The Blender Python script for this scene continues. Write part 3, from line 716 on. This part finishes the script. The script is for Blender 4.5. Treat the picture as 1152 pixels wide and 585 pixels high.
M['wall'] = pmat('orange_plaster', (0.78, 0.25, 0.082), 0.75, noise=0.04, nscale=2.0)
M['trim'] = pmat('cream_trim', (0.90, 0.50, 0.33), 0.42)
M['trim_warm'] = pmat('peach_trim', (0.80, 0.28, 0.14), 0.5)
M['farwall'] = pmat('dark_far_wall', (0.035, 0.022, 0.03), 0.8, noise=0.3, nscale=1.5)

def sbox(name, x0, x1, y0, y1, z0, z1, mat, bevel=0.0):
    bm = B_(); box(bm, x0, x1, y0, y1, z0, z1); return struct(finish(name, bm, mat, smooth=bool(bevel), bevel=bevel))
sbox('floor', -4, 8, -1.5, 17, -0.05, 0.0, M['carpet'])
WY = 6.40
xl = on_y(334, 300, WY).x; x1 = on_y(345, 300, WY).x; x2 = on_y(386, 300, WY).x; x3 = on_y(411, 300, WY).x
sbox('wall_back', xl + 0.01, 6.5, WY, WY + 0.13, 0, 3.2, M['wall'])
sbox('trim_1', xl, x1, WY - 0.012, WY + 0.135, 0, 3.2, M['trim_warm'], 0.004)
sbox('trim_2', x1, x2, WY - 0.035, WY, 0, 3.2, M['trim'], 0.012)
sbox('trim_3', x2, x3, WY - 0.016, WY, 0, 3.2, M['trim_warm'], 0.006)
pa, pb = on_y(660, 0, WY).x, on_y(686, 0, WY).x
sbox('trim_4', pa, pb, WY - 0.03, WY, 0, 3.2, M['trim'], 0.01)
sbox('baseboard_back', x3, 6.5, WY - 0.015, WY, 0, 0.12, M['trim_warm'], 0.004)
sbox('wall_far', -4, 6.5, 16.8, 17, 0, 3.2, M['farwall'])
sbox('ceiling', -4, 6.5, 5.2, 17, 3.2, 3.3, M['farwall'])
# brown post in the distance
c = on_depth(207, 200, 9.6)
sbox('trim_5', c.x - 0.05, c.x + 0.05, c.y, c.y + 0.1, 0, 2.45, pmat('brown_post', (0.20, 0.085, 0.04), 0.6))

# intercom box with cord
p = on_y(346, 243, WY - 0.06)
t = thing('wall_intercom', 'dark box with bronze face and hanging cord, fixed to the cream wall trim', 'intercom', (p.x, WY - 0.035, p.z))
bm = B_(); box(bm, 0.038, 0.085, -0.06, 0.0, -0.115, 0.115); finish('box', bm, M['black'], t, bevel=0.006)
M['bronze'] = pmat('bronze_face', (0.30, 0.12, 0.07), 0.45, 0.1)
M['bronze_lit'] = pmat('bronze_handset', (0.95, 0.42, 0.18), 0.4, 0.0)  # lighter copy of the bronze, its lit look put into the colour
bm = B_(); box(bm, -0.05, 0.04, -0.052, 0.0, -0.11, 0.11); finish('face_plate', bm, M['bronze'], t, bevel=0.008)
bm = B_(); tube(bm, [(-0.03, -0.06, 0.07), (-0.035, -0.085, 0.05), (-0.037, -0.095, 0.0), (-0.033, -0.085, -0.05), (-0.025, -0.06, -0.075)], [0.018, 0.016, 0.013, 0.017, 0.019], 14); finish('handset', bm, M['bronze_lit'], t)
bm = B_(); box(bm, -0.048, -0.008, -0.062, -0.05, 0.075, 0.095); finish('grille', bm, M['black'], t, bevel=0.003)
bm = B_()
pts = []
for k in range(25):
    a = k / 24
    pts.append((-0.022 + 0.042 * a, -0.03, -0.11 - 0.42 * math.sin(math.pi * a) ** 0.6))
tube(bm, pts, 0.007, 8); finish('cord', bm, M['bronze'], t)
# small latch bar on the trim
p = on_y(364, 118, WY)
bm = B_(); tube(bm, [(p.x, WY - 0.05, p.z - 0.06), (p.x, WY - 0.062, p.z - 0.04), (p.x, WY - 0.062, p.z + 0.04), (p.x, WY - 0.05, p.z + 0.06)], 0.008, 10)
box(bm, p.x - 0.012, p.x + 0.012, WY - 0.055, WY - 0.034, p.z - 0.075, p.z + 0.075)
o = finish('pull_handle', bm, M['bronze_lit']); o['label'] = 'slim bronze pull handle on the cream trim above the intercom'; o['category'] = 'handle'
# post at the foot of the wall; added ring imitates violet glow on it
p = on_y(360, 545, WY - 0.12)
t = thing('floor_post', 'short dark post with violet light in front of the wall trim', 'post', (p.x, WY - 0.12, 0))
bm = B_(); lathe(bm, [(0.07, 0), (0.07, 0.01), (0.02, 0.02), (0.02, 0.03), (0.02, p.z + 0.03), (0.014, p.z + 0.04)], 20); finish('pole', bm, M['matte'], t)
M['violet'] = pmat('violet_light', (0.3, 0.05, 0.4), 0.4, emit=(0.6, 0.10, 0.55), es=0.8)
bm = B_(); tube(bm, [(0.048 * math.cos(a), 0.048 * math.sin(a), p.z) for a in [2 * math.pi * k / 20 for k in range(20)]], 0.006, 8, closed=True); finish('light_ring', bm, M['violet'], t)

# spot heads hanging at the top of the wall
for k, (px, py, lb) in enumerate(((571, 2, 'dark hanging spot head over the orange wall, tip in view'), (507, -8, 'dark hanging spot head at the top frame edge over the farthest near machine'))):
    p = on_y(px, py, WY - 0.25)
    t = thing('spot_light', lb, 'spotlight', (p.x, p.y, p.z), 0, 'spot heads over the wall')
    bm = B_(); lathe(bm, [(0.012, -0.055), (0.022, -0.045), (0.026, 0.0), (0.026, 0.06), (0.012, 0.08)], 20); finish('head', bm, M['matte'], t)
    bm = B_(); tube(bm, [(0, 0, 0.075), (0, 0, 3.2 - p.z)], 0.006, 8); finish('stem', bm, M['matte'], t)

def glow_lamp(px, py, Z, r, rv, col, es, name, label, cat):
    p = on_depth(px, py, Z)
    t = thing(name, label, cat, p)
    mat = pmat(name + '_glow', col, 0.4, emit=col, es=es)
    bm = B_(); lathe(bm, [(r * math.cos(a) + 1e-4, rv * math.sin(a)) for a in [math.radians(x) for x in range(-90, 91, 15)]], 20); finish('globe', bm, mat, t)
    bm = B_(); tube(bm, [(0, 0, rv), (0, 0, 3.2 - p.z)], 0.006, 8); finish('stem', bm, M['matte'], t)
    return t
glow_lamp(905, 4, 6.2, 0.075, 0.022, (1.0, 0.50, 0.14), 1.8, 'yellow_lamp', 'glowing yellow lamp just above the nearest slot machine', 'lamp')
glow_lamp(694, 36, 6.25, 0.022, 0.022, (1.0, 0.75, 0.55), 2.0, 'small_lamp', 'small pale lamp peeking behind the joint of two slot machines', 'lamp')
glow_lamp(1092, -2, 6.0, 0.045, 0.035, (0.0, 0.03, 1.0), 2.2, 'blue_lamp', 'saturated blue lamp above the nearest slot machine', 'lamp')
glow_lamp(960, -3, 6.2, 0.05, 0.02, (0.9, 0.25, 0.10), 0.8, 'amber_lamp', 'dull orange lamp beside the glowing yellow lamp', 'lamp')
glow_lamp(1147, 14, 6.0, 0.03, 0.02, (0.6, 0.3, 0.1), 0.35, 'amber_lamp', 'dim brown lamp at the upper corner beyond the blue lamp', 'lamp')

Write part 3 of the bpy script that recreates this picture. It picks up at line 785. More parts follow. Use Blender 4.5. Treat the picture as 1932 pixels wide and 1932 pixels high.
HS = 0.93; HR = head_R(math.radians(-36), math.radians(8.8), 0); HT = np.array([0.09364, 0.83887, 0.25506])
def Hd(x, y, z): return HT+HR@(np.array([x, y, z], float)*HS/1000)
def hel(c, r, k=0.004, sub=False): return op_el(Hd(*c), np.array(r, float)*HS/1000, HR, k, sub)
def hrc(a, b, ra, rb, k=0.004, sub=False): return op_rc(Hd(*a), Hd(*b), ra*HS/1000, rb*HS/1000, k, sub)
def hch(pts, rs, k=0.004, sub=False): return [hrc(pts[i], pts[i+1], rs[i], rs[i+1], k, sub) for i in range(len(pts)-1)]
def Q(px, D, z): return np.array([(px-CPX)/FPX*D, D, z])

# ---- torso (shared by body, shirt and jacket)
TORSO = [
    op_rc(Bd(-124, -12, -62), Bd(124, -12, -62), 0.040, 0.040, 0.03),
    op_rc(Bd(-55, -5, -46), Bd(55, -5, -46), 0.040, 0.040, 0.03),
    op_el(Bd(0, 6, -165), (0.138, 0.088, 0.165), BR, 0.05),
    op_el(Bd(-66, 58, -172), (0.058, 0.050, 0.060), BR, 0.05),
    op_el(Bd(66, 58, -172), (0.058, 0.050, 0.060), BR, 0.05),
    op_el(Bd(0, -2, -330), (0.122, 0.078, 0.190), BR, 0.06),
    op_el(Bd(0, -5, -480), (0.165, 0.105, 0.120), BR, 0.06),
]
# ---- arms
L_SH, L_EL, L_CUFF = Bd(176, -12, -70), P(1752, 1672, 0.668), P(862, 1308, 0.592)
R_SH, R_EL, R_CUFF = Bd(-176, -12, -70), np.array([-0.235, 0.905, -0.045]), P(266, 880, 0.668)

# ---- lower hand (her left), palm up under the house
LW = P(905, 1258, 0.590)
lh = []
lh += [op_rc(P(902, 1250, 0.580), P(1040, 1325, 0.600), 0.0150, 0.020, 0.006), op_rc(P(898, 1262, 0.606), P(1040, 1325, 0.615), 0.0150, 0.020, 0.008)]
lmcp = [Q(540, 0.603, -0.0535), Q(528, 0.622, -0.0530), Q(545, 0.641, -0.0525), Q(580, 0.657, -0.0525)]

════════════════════

- _AIM OF THE TASK_
Copy each line of the listing that includes "pixels".

- _SOLUTION FOR THIS PROBLEM_
The Blender Python script for this scene continues. Write part 3, from line 716 on. This part finishes the script. The script is for Blender 4.5. Treat the picture as 1152 pixels wide and 585 pixels high.
Write part 3 of the bpy script that recreates this picture. It picks up at line 785. More parts follow. Use Blender 4.5. Treat the picture as 1932 pixels wide and 1932 pixels high.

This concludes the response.